Two years ago this week an accident happened that forever changed the lives of Mat and Margarete Deutschmann.

Mat Deutschmann shows how he gently shaves the wood smooth on one of the many replicas he has created.

In an instant, something horrible can take place that changes ones life permanently. Whether the change results in a positive or negative direction—is dependant upon the choices one makes.

Two years ago this week an accident happened that forever changed the lives of Mat and Margarete Deutschmann.

On December 12, 2010, 71 year old Mat was working on the roof of their home in Princeton, when he slipped and fell to the ground.

His injuries were extreme; he suffered numerous broken bones and extensive brain damage. Doctors told Margarete her husband would not survive.

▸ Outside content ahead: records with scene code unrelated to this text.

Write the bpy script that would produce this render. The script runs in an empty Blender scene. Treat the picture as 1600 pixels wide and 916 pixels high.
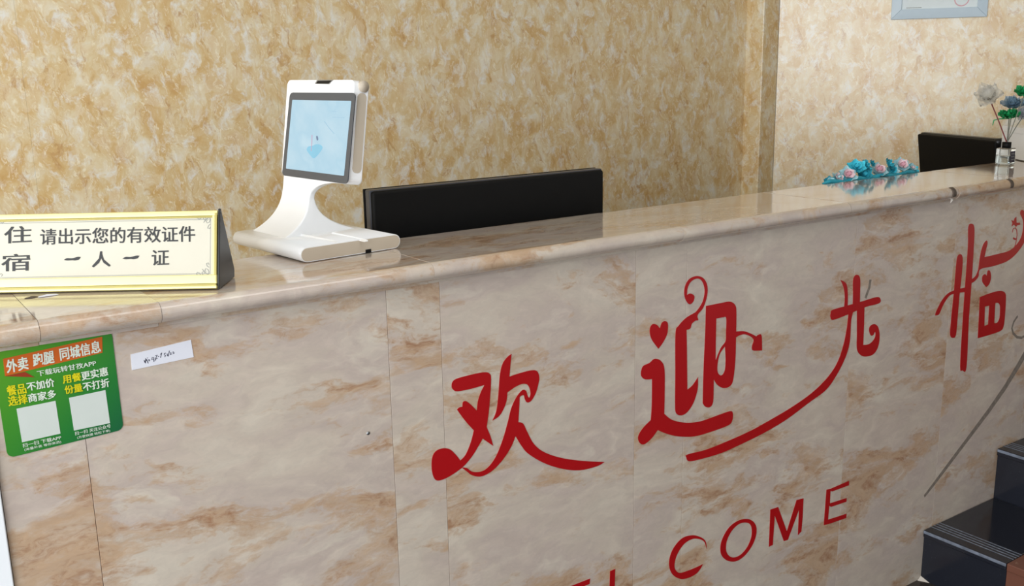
import bpy, bmesh, math, random
from mathutils import Vector, Matrix
from mathutils.geometry import tessellate_polygon
random.seed(7)
SC = bpy.context.scene
COL = SC.collection

# ------------------------------------------------------------------ camera
F = 1549.0
def nv(v): return Vector(v).normalized()
DN = nv((127, 6740, F))
AX = Vector((2300, -400, F)); AX = (AX - DN*AX.dot(DN)).normalized()
UP = -DN
AY = UP.cross(AX)
CAM = Vector((0, 0, 1.4854))
cd = bpy.data.cameras.new('camera'); cam = bpy.data.objects.new('camera', cd); COL.objects.link(cam)
cd.sensor_width = 36; cd.lens = F/1600*36; cd.clip_start = .02; cd.clip_end = 60
R3 = Matrix(((AX.x, -AX.y, -AX.z), (AY.x, -AY.y, -AY.z), (UP.x, -UP.y, -UP.z)))
cam.matrix_world = Matrix.Translation(CAM) @ R3.to_4x4()
SC.camera = cam

# ------------------------------------------------------------------ world, light, exposure
SC.view_settings.view_transform = 'Standard'; SC.view_settings.look = 'None'
SC.view_settings.gamma = 1; SC.view_settings.exposure = 0.16
W = bpy.data.worlds.new('world'); SC.world = W; W.use_nodes = True
W.node_tree.nodes['Background'].inputs[0].default_value = (.92, .96, 1, 1)
W.node_tree.nodes['Background'].inputs[1].default_value = 0.4
def area(name, loc, target, sx, sy, power, col):
    l = bpy.data.lights.new(name, 'AREA'); l.shape = 'RECTANGLE'; l.size = sx; l.size_y = sy; l.energy = power; l.color = col
    o = bpy.data.objects.new(name, l); COL.objects.link(o); o.location = loc
    o.rotation_euler = (Vector(target)-Vector(loc)).to_track_quat('-Z', 'Y').to_euler()
    return o
area('shopfront_daylight', (-2.6, .0, 1.5), (1.0, 1.3, 1.15), 3.6, 2.4, 158, (.95, .975, 1))
area('entrance_daylight', (-.8, -3.2, 1.6), (1.2, 2.0, 1.1), 2.6, 2.2, 7, (1, .98, .96))
area('overhead_fill', (.9, .3, 2.88), (.9, .3, 0), 1.8, 1.2, 14, (1, .98, .95))  # added fill from above to brighten the countertop, no known fixture

# ------------------------------------------------------------------ pixel <-> world helpers (photo calibrated camera)
def ray(u, v):
    r = Vector((u-800, v-458, F)); return Vector((r.dot(AX), r.dot(AY), r.dot(UP)))
def atz(u, v, z): r = ray(u, v); return CAM + r*((z-CAM.z)/r.z)
def aty(u, v, y): r = ray(u, v); return CAM + r*((y-CAM.y)/r.y)
class Plane:
    def __init__(s, o, a, b):
        s.o = Vector(o); s.a = nv(a); s.b = nv(b); s.n = s.a.cross(s.b).normalized()
        if s.n.dot(CAM - s.o) < 0: s.n = -s.n
    def uv(s, u, v):
        r = ray(u, v); t = (s.o-CAM).dot(s.n)/r.dot(s.n); p = CAM + r*t - s.o
        return Vector((p.dot(s.a), p.dot(s.b)))
    def pt(s, q, h=0): return s.o + s.a*q[0] + s.b*q[1] + s.n*h

# ------------------------------------------------------------------ object helpers
def link(o, parent=None):
    COL.objects.link(o)
    if parent:
        o.parent = parent
        o.matrix_parent_inverse = parent.matrix_basis.inverted()
    return o
def tag(o, label, cat, group=None):
    o['label'] = label; o['category'] = cat
    if group: o['group'] = group
    return o
def thing(name, label, cat, loc=(0, 0, 0), group=None):
    o = bpy.data.objects.new(name, None); o.location = loc; o.empty_display_size = .05; COL.objects.link(o)
    return tag(o, label, cat, group)
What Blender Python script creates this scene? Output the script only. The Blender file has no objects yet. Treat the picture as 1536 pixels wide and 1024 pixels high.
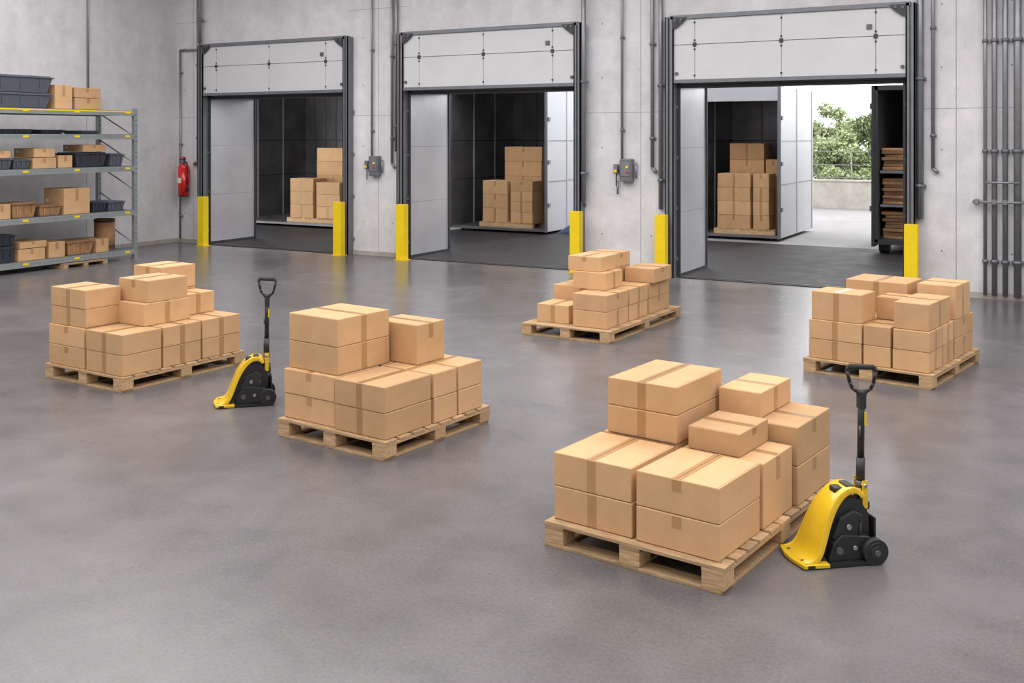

Against all odds however, Mat did survive his accident. He underwent surgeries and many months of physiotherapy to regain the use of his body.

Due to the brain damage it was thought that Mat would never speak again. He has trouble hearing and some difficulty with his speech, but he is able to carry on a conversation quite well.

About a year after the accident, Mat suffered a heart attack, further limiting his activity.

Mat had spent his life as a carpenter up until his retirement. He did finishing work for Mike Grgich Contracting for a while when he and Margarete moved to Princeton to enjoy their retirement.

Mat has always had a creative streak when working with wood. He showcased his talents making carvings, and unique boxes for his wife, family and friends.

For approximately a year and a half after the accident, Mat did not know the name of his tools and machines or what they were even used for.

About four months ago, he started spending time in his workshop again. “I don’t like to watch television,” Mat said, “I have all these machines and I need to keep living.”

Margarete was quite amazed when she found out what her husband was doing in the workshop. “All of a sudden he just started making these guns,” she said. He had not made anything like this before.

Mat took his first creation into Princeton Outdoors, the outdoor supply store on Bridge Street owned and operated by Ron and Loretta Young. The Youngs quite like Mat, “He’s good people,” they said.

While showing off his first piece, Ron Young told Mat, “Have I ever got the book for you.” He gave Mat a magazine that showcases guns from the 1800’s.

Mat took the magazine home and from the photos began creating life-sized replicas.

He goes into his workshop, turns on the Christian music station from the East and listens to it all day while he works. He uses hardwoods like maple and walnut. No screws (with the exception of the guns that have silver plating on them) are used—he puts them together with glue and handmade wooden pegs. They are incredibly detailed, right down to the bullet cylinder that spins. Once complete, the guns are finished with his initials and shined up with olive oil. The replicas are not for sale—some have been given away as gifts and others decorate Mat and Margarete’s home.

With all he’s been through, Mat is happy. He believes that everyone should be blessed, just like he is. He is especially captivated by his wife. As he speaks of her, he looks over at her with a huge smile and says, “She is a good girl. She takes good care of me.”

Mat said he is not afraid of death at all—“You only live for so long here, and then you go on to something better,” he said.

Mat’s story is one of an incredible journey of perseverance in the face of adversity. It is a story shared by a man who has many gifts, the most prominent of them being faith and hope.